Una storia in cui il male si moltiplica, dove non c’è scappatoia per chi vi
prova ad entrare, né catarsi o consolazione. A differenza di
Romanzo
Criminale di Placido, dove i banditi risultano simpatici, umani e
capaci di creare una simbiosi con lo spettatore (modello C’era una volta
in America di Leone). Non a caso il finale mostra un gruppo di ragazzini
sulla spiaggia (quella che sarà la famigerata Banda della Magliana). Monelli
contro l’ordine delle giustizia. Ralenty, musica melò, mare che riflette
l’alba rossastra del sole. Qui sta il successo del film di Placido: lo
spettatore tifa per il criminale, imbevuto di bellezza, romanticismo e
poetica ribellione. In Arrivederci amore, ciao questo non avviene.

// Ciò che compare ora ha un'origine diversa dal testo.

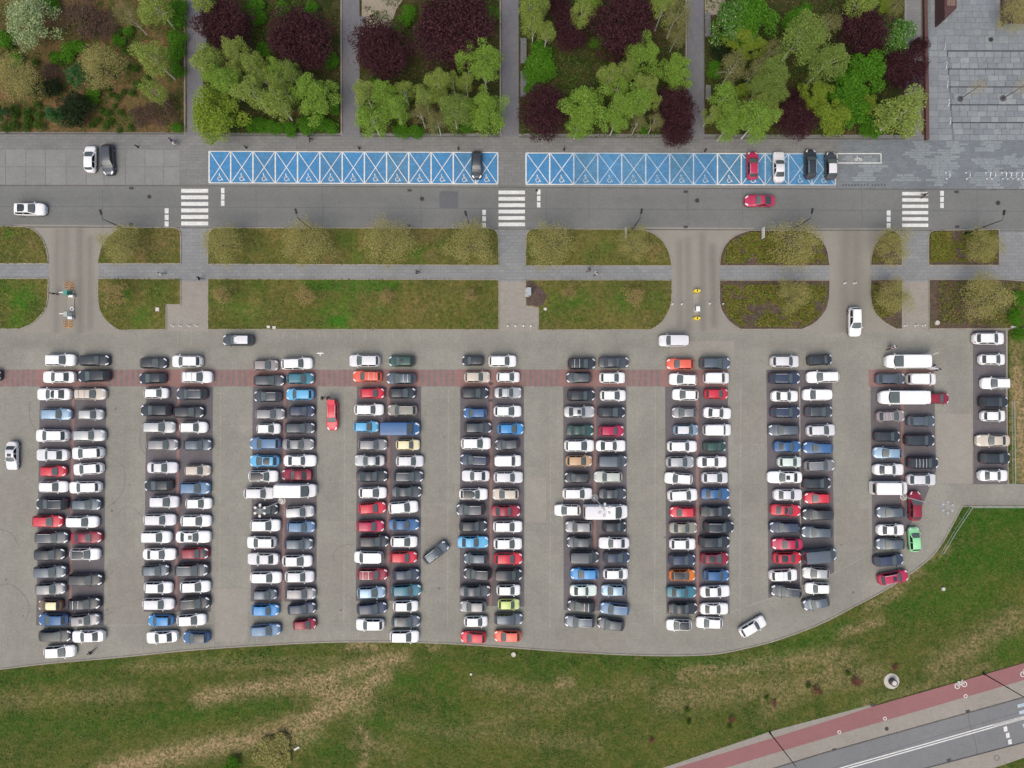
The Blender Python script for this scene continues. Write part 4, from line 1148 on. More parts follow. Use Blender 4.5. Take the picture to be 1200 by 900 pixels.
# ------------------------------------------------------------------ trees and shrubs
def L3(*cs): return [tuple(v for v in c) for c in cs]
LEAF = {
 'P': mat_leaf('purple_leaves', L3((.036, .014, .019), (.058, .021, .027), (.084, .029, .036), (.046, .017, .023))),
 'y': mat_leaf('yellow_green_leaves', L3((.17, .25, .04), (.26, .34, .06), (.21, .28, .065), (.31, .37, .10))),
 'b': mat_leaf('bright_green_leaves', L3((.14, .26, .03), (.22, .36, .045), (.18, .30, .05), (.27, .40, .075))),
 'g': mat_leaf('blue_green_leaves', L3((.13, .20, .035), (.21, .30, .06), (.17, .25, .05), (.26, .33, .09))),
 'V': mat_leaf('vivid_green_leaves', L3((.05, .16, .008), (.09, .25, .012), (.07, .19, .015), (.12, .30, .03))),
 'l': mat_leaf('lime_leaves', L3((.14, .23, .02), (.23, .33, .03), (.18, .26, .03), (.28, .34, .06))),
 'o': mat_leaf('olive_leaves', L3((.14, .15, .045), (.23, .23, .075), (.19, .18, .075), (.27, .26, .11))),
 'O': mat_leaf('budding_olive_leaves', L3((.25, .24, .07), (.38, .35, .11), (.31, .285, .11), (.44, .41, .18))),
 'T': mat_leaf('tan_twig_leaves', L3((.27, .19, .08), (.38, .27, .12), (.31, .25, .09), (.40, .31, .15))),
 'W': mat_leaf('white_blossom', L3((.14, .24, .06), (.42, .50, .26), (.12, .22, .05), (.62, .68, .45), (.18, .29, .08), (.50, .56, .34))),
 'w': mat_leaf('sparse_blossom', L3((.05, .16, .014), (.08, .22, .02), (.06, .18, .02), (.10, .24, .03), (.07, .2, .02), (.05, .16, .014), (.40, .46, .28), (.09, .22, .02))),
 'D': mat_leaf('dark_evergreen_leaves', L3((.014, .028, .010), (.026, .045, .016), (.020, .034, .012))),
 'C': mat_leaf('conifer_needles', L3((.035, .10, .028), (.06, .16, .045), (.045, .12, .04))),
 'M': mat_leaf('bare_brown_twigs', L3((.10, .062, .048), (.15, .095, .075), (.08, .05, .04), (.18, .12, .09))),
 'S': mat_leaf('shrub_leaves', L3((.035, .085, .010), (.055, .125, .014), (.07, .13, .02))),
 'R': mat_leaf('red_shrub_leaves', L3((.18, .055, .05), (.24, .085, .07), (.15, .08, .05))),
}
m_bark = mat_plain('grey_bark', (.10, .085, .07), .9, 0, .3, 6); m_birch = mat_plain('white_birch_bark', (.52, .50, .46), .85, 0, .3, 5); m_dbark = mat_plain('dark_bark', (.055, .04, .035), .9, 0, .3, 6)
def leaf_mesh(name, centers, size, mat, flatness=.55, seed=0, aspect=.75):
    g = np.random.default_rng(seed); n = len(centers); C_ = np.asarray(centers)
    nrm = g.normal(size=(n, 3)); nrm[:, 2] = np.abs(nrm[:, 2]) + flatness; nrm /= np.linalg.norm(nrm, axis=1)[:, None]
    u = np.cross(nrm, g.normal(size=(n, 3))); u /= np.linalg.norm(u, axis=1)[:, None]; w = np.cross(nrm, u)
    s = (size * g.uniform(.6, 1.35, n))[:, None]; su, sw = u * s * .5, w * s * .5 * aspect
    v = np.empty((n, 4, 3)); v[:, 0] = C_ - su; v[:, 1] = C_ - sw * .9 + su * .05; v[:, 2] = C_ + su; v[:, 3] = C_ + sw * .9 + su * .05
    me = bpy.data.meshes.new(name); me.vertices.add(4 * n); me.vertices.foreach_set('co', v.reshape(-1))
    me.loops.add(4 * n); me.loops.foreach_set('vertex_index', np.arange(4 * n, dtype=np.int32))
    me.polygons.add(n); me.polygons.foreach_set('loop_start', np.arange(0, 4 * n, 4, dtype=np.int32)); me.polygons.foreach_set('loop_total', np.full(n, 4, dtype=np.int32))
    me.update(); me.validate(); me.materials.append(mat); return me
def crown(seed, r, rz, zc, ncl, nleaf, leaf, mat, shell=.55, droop=0.0, clr=.36, spiky=0.0):
    g = np.random.default_rng(seed)
    d = g.normal(size=(ncl, 3)); d /= np.linalg.norm(d, axis=1)[:, None]; d[:, 2] = np.where(d[:, 2] < -.55, -d[:, 2], d[:, 2])
    rad = g.uniform(.25, 1, ncl) ** .5 * (1 - clr * .75); wob = 1 + .16 * np.sin(3 * np.arctan2(d[:, 1], d[:, 0]) + g.uniform(0, 6)) + .1 * np.sin(5 * np.arctan2(d[:, 1], d[:, 0]) + g.uniform(0, 6))
    cen = d * (rad * wob)[:, None]; cr = clr * g.uniform(.65, 1.25, ncl)
    k = g.choice(ncl, nleaf, p=cr ** 2 / np.sum(cr ** 2)); e = g.normal(size=(nleaf, 3)); e /= np.linalg.norm(e, axis=1)[:, None]
    e[:, 2] = np.where((e[:, 2] < 0) & (g.random(nleaf) < .6), -e[:, 2], e[:, 2])
    q = cen[k] + e * (cr[k] * (shell + (1 - shell) * g.random(nleaf) ** .5))[:, None]
    if spiky: 
        m = g.random(nleaf) < spiky; q[m] *= g.uniform(1.0, 1.18, m.sum())[:, None]
    nf = 1.0 / np.percentile(np.hypot(q[:, 0], q[:, 1]), 95); q[:, 0:2] *= nf; cen = cen * np.array([nf, nf, 1])
    q[:, 0:2] *= r; q[:, 2] = q[:, 2] * rz + zc - droop * np.hypot(q[:, 0], q[:, 1]) ** 2
    q[:, 2] = np.maximum(q[:, 2], .12)
    return leaf_mesh('crown', q, leaf, mat, .45, seed), cen * np.array([r, r, rz]) + np.array([0, 0, zc])
def trunk(cen, zc, r0, mat, ztop, n=9, seed=0, lean=.15):
    rr = random.Random(seed); mb = MB(); mb.tube([(0, 0, -.1), (lean * .2, 0, zc * .45), (lean * .4, lean * .3, zc), (lean, lean * .4, ztop)], [r0 * 1.25, r0 * .85, r0 * .6, r0 * .15], 8)
    idx = list(range(len(cen))); rr.shuffle(idx)
    for i in idx[:n]:
        c = cen[i]; z0 = max(.3, min(c[2] - .4, zc * rr.uniform(.35, 1.0)))
        mb.tube([(lean * .3, 0, z0), (c[0] * .55, c[1] * .55, (z0 + c[2]) / 2 + .1), (c[0], c[1], c[2])], [r0 * .42, r0 * .26, r0 * .08], 5)
    return mb.me('trunk', [mat])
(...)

Perché il film è la storia di una carogna. Una carogna vera. Che si eccita
ad esercitare il male, sodomizzare le donne e fregare gli amici. E questo lo
rende un film duro e coraggioso, molto più intenso e riuscito della
trasposizione del romanzo di De Cataldo. Ma, proprio per questo, la
pellicola di Soavi è di difficile digeribilità. Perché è una storia
blindata, in cui siamo costretti a rimanere fuori ed esserne solo testimoni.
Osservatori scomodi e sottilmente torturati.
Se però è un bel lavoro quello fatto nei dialoghi e nella costruzione delle
singole scene, ed interessante è la caratterizzazione dei personaggi, a non
convincere pienamente è la struttura del copione: innanzitutto il conflitto
del protagonista, materia così ricca e così poco “raccontata”. Perché uno
che voleva cambiare il mondo diventa più spietato degli stessi criminali che
si ritrova a frequentare? Capirlo per deduzione non basta. E’ una
lacerazione talmente interessante che sembra ingiustificabile lasciarla
intravedere solo superficialmente. E’ poi una contraddizione se il
protagonista ha un “io narrante” che ci fornisce, per scelta narrativa, un
approccio intimo alla sua perdizione.
Secondo limite: la prima parte del film riassume
superficialmente eventi
troppo importanti. La voglia di tornare in Italia dopo anni di latitanza, il
carcere, la mediocrità del lavoro umile e la decisone di darsi al crimine
per essere, finalmente, un vincente. Sentimenti ed eventi che passano senza
lasciare alcun segno. Inutile partire cronologicamente da così lontano per
dire così poco. In più manca un percorso di costruzione della malvagità del
personaggio, che fin da subito ne fa di tutti i colori. E se è vero che nel
libro non c’è molto di più, è anche vero che quello che funziona in
letteratura non sempre è altrettanto efficace al cinema. Nella scrittura
asciutta di Carlotto, pur nella sua essenzialità, è comunque ben disegnato
il marciume che cresce dentro la carogna interpretata da Boni. La sua
ipocrisia, il suo essere sempre stato senza arte né parte. L’aver sposato la
lotta armata solo come rifiuto adolescenziale alla borghesia familiare, come
opposizione a quella stessa agiatezza per cui ora, paradossalmente, è
disposto a macchiarsi dei peggiori crimini.
La discesa nell’incubo è invece visivamente notevole: Soavi riesce fin da
subito a tratteggiare con personalità un universo instabile e malato. Lo fa
con lunghe riprese a mano, uso massiccio di grandangoli tremolanti e tagli
di montaggio immaginifici che ricordano la cura e l’inventiva dei vecchi
maestri dell’horror nostrano. C’è anche un uso attento del sonoro, con
tappeti continui e molto curati, estremamente funzionali nel definire la
malvagità che il regista tenta di raccontare. E poi il pezzo della Caselli
che diventa, con il procedere del film, un jingle assordante, ossessivo, che
nella sua bellezza si trasforma in uno strumento di tortura, come è la nona
di Beethoven per il drugo Alex in
Arancia
Meccanica. Melodia sublimato ed estremizzata, in un cerchio narrativo
perfetto, nell’interminabile e “splendido” omicidio finale. Cinque minuti
che valgono (sadicamente) il film. La morte più innocente è infatti quella
che viene filmata senza pudore e senza sconti. Ed è questa la parte più
significativa della pellicola. Un primo piano apparentemente lunghissimo su
un volto capace di raccontare la rabbia, la fede religiosa, l’innocenza e
l’amore che tentano di resistere al male che le schiaccia.
Questo nel libro non c’è. E questo è un punto per Soavi. Un punto che, a
discrezione dello spettatore, può far dimenticare quello che manca.